One line, from Peter to now

When Catholics speak of the Pope, we mean the Bishop of Rome, the successor of Saint Peter. The line is unbroken. From the day Christ said to Simon, "You are Peter, and on this rock I will build my Church" (Matthew 16:18), to the white smoke that rose over the Sistine Chapel in May 2025, the Church has had one visible head on earth, and that head sits in the chair of Peter at Rome.

Pope Leo XIV was elected in May 2025, the first American to be elected to the See of Peter. The Diocese of Shrewsbury welcomed him with a pastoral letter from Bishop Davies, read at all Masses on the Fourth Sunday of Easter, 11 May 2025.

"On Thursday, an outburst of joy marked the announcement that we have a new Pope. This joy was known before we even knew the name or had glimpsed the kindly face of Pope Leo XIV. It was the announcement that we had a Pope that was the source of this joy."

(Bishop Mark Davies, Pastoral Letter on Welcoming Pope Leo XIV, 11 May 2025)

Apostolic succession, in plain terms

Christ chose twelve Apostles. He gave them his authority to preach, forgive sins, baptise, and celebrate the Eucharist (Matthew 28:18-20; John 20:21-23). Before they died, they laid hands on other men and ordained them as bishops, and those bishops ordained more, in a continuous line that reaches every Catholic bishop today.

The Catechism puts it this way: "In order that the mission entrusted to them might be continued after their death, the apostles consigned, by will and testament, as it were, to their immediate collaborators the duty of completing and consolidating the work they had begun" (CCC §861). This passage of authority through the laying on of hands is what we mean by apostolic succession.
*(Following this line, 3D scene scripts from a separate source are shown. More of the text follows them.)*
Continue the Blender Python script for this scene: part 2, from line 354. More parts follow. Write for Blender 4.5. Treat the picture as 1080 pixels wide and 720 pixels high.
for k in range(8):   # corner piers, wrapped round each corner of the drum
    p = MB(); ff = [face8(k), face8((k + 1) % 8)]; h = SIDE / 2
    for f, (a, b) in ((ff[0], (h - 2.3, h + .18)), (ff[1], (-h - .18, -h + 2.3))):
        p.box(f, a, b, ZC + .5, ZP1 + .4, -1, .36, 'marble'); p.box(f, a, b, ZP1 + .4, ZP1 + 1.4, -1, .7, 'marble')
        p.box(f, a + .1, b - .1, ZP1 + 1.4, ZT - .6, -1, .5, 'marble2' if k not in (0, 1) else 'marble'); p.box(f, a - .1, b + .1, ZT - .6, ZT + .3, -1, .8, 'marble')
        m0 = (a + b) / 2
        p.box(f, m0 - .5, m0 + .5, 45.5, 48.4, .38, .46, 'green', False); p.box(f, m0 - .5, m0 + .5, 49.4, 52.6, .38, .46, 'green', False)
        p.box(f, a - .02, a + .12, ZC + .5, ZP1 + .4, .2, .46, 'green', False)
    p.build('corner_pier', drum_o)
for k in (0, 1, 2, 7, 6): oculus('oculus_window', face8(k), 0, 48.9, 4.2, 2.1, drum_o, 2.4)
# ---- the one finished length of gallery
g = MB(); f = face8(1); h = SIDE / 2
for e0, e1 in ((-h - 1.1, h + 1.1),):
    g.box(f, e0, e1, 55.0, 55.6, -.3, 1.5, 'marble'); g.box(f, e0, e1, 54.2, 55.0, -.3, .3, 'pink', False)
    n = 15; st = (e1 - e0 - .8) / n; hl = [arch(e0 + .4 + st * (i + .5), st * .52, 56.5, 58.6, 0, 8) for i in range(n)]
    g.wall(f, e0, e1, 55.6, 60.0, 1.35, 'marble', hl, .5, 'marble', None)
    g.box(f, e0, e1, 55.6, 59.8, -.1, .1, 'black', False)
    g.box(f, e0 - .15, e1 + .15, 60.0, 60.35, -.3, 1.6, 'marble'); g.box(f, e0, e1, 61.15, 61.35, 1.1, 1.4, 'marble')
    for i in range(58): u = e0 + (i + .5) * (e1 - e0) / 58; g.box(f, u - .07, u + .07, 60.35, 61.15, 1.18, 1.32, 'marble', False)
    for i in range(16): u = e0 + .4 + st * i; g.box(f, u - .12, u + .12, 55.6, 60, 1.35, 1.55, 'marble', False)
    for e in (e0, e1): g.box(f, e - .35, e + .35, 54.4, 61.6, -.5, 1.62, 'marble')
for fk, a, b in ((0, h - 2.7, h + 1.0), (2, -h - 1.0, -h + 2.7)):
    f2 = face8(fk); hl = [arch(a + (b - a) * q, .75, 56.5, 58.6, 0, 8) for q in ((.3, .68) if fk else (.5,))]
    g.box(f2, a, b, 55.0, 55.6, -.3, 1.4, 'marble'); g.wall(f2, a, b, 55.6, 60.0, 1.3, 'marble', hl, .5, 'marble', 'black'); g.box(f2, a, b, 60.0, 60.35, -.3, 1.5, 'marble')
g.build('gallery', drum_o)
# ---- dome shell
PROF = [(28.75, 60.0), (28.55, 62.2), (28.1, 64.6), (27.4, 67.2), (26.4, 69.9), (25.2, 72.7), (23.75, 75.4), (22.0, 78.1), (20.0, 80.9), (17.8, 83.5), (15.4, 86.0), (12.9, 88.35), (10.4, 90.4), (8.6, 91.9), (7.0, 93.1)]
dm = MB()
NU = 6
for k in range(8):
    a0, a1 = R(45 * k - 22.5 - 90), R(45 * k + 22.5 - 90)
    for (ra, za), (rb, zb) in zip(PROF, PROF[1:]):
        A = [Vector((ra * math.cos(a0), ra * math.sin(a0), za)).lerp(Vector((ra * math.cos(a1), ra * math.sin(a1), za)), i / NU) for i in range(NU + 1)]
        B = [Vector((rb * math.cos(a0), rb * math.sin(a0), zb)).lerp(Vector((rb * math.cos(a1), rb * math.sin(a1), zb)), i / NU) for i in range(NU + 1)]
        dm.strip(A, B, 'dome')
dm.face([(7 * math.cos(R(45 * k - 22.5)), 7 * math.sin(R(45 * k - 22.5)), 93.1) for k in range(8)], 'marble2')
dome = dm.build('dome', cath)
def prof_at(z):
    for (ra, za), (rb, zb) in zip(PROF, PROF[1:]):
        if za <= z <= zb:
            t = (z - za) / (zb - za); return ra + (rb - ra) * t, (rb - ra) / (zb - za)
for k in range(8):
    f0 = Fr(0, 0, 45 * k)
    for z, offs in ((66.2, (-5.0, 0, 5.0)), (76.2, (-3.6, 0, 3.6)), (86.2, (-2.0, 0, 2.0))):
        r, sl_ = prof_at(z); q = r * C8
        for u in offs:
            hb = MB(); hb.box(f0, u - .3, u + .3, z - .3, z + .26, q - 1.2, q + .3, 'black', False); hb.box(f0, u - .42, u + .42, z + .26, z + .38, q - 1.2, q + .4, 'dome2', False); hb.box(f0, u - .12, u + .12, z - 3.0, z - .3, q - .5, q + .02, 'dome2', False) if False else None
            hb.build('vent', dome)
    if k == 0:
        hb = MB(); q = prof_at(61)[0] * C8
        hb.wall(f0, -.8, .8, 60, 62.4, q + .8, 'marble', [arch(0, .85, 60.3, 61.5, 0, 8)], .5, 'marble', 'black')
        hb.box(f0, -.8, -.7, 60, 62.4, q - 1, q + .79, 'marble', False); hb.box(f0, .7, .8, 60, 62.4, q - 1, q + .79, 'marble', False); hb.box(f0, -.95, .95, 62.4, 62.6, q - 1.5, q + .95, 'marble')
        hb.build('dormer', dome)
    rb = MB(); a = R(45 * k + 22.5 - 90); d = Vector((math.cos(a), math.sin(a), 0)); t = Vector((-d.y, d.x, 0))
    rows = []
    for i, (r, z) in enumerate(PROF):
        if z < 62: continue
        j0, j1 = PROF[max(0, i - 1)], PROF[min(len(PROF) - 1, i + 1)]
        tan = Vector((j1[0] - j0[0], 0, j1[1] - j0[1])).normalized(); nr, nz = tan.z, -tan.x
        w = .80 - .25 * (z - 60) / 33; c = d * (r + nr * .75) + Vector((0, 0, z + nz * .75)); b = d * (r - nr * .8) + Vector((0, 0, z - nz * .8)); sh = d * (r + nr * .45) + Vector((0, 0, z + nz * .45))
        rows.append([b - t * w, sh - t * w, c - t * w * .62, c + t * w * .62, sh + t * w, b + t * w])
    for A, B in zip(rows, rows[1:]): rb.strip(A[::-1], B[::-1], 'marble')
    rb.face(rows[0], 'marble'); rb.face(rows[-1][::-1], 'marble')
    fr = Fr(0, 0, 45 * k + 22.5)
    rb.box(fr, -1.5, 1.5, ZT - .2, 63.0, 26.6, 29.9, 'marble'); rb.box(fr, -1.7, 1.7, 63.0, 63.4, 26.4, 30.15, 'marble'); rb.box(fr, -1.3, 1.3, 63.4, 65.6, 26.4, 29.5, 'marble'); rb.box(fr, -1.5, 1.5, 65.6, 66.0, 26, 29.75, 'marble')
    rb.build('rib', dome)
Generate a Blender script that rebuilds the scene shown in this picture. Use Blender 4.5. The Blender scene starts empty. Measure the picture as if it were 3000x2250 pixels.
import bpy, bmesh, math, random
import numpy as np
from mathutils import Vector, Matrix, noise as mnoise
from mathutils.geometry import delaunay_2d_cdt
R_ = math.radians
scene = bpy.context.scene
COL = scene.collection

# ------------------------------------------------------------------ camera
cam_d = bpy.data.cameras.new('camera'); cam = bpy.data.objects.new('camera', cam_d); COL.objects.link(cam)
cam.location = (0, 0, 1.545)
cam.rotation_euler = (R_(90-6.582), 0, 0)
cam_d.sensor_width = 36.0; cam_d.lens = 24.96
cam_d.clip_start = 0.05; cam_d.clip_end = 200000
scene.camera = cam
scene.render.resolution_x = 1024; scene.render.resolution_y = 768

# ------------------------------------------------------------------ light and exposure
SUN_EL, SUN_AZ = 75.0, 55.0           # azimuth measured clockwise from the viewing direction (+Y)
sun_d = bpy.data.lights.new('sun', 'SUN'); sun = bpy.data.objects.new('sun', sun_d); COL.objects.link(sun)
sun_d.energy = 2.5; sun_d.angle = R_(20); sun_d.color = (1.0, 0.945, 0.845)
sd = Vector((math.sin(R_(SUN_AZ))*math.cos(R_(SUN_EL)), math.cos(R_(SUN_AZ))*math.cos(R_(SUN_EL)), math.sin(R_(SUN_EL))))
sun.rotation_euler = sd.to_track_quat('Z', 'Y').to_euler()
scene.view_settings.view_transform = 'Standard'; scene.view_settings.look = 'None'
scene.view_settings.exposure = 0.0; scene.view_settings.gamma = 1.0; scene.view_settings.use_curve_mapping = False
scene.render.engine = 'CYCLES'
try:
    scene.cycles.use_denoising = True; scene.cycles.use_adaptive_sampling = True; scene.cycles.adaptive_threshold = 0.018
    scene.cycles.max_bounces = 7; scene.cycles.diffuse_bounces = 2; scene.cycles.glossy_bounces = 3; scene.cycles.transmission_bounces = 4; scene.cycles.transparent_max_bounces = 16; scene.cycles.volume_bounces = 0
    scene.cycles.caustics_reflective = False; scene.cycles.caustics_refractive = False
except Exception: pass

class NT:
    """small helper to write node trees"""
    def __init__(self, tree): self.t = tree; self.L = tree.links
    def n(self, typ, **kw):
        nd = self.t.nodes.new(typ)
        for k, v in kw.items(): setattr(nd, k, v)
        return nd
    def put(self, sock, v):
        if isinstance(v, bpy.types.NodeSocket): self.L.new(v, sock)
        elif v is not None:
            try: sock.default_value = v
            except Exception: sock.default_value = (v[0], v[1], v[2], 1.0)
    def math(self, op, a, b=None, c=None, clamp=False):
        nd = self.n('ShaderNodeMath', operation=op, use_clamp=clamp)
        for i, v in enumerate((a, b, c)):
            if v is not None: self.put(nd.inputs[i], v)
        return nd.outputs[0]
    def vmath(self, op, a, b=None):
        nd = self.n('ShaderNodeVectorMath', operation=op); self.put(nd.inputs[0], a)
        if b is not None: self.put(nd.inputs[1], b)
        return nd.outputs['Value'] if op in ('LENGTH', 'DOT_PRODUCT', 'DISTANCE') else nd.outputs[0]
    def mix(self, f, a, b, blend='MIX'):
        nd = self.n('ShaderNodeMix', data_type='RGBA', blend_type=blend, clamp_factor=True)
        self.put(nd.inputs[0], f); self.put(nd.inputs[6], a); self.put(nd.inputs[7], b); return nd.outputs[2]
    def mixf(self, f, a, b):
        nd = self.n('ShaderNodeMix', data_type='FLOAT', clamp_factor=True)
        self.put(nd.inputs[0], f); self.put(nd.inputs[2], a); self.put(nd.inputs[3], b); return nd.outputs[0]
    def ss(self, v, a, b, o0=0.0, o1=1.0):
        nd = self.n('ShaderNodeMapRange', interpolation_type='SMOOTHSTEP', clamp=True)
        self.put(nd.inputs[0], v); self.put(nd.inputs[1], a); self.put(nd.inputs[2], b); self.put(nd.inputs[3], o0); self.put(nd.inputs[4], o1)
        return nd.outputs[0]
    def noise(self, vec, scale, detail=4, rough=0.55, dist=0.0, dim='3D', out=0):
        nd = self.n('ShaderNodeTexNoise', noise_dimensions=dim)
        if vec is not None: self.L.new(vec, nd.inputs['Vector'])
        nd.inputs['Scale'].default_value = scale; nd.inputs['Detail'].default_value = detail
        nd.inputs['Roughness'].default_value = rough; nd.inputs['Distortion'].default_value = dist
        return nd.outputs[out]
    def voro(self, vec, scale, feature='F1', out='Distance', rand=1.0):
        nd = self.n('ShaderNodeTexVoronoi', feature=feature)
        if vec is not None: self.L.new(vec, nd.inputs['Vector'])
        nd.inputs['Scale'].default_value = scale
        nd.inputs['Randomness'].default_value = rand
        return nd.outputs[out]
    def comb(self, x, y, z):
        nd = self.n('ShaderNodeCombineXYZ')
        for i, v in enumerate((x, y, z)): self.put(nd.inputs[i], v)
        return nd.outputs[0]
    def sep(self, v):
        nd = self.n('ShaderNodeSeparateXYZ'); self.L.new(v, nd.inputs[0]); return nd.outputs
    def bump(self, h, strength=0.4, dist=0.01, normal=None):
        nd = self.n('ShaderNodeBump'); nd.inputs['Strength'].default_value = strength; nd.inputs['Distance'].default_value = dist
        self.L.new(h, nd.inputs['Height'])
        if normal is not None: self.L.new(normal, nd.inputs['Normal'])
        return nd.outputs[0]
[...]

Bishop Davies stands in this line. So did Bishop James Brown, the founding bishop of Shrewsbury, hurriedly consecrated in 1850. Each ordination is a real link in a real chain.

Why a Pope at all

If every bishop has the apostolic line, why does the Bishop of Rome have a special role? Because Christ gave Peter, alone among the Twelve, the keys.

"And I tell you, you are Peter, and on this rock I will build my church, and the gates of Hades will not prevail against it. I will give you the keys of the kingdom of heaven, and whatever you bind on earth shall be bound in heaven."

(Matthew 16:18-19)

Peter went to Rome. He died there, crucified upside down on the Vatican hill, around the year 64. He was buried beneath what is now the high altar of Saint Peter's Basilica. The Catechism is direct: the Roman Pontiff has "full, supreme, and universal power over the whole Church" (CCC §882).

Pope Leo XIV and Shrewsbury

Bishop Davies marked the connection between the new Pope and our own founding directly. The Diocese of Shrewsbury was set up in 1851 by Pope Pius IX, after the restoration of the Catholic hierarchy in England and Wales the previous year. Pope Leo XIV stands in that same line of Pius's successors.

"It is with such faith, loyalty and human affection that we welcome Pope Leo XIV, our thirteenth Holy Father since his predecessor Pope Pius IX founded the Shrewsbury Diocese in 1851."

(Bishop Mark Davies, Pastoral Letter on Welcoming Pope Leo XIV)

Thirteen popes. One Church. One Shrewsbury Diocese, now in its 175th year, set up under one of them, governed in communion with each one since.

The Pope is not a celebrity

The Bishop tells a small story in the same letter:

"Following a previous papal election, I was asked at a petrol station whether I 'liked' the new Pope. This is a strange question for a Catholic, akin to being asked whether you 'like' your father or mother! The Pope is not a celebrity, a politician nor a public personality whose popularity may grow or fade."

(Bishop Mark Davies)

The Pope is a father in faith. We pray for him, we listen to him, we are in communion with him. The first thing we saw at the conclave, the Bishop noted, was not the new Pope's face but the Cross of Christ carried onto the balcony of Saint Peter's. The Pope stands behind that Cross, never in front of it.

What this means for your Sunday

Every Mass anywhere in the world includes a prayer for "Leo our Pope, and Mark our Bishop, and all the bishops, with all the clergy and the entire people your Son has gained for you." When you say it at Shrewsbury Cathedral on Sunday, or at Saint Werburgh's in Chester, or in any parish across the diocese, you are praying yourself into a structure two thousand years old, holding fast to the keys Christ gave to Peter.

A next step

This Sunday, listen at Mass for the Eucharistic Prayer. Hear the names: Leo, Mark. Then read Bishop Davies' full pastoral letter on Pope Leo XIV at dioceseofshrewsbury.org. If you can, light a candle in the Cathedral or at Saint Joseph's Stockport, our Eucharistic Shrine, for the Holy Father. Christ promised the gates of hell would not prevail against this Church. Pray today for the man who holds the keys.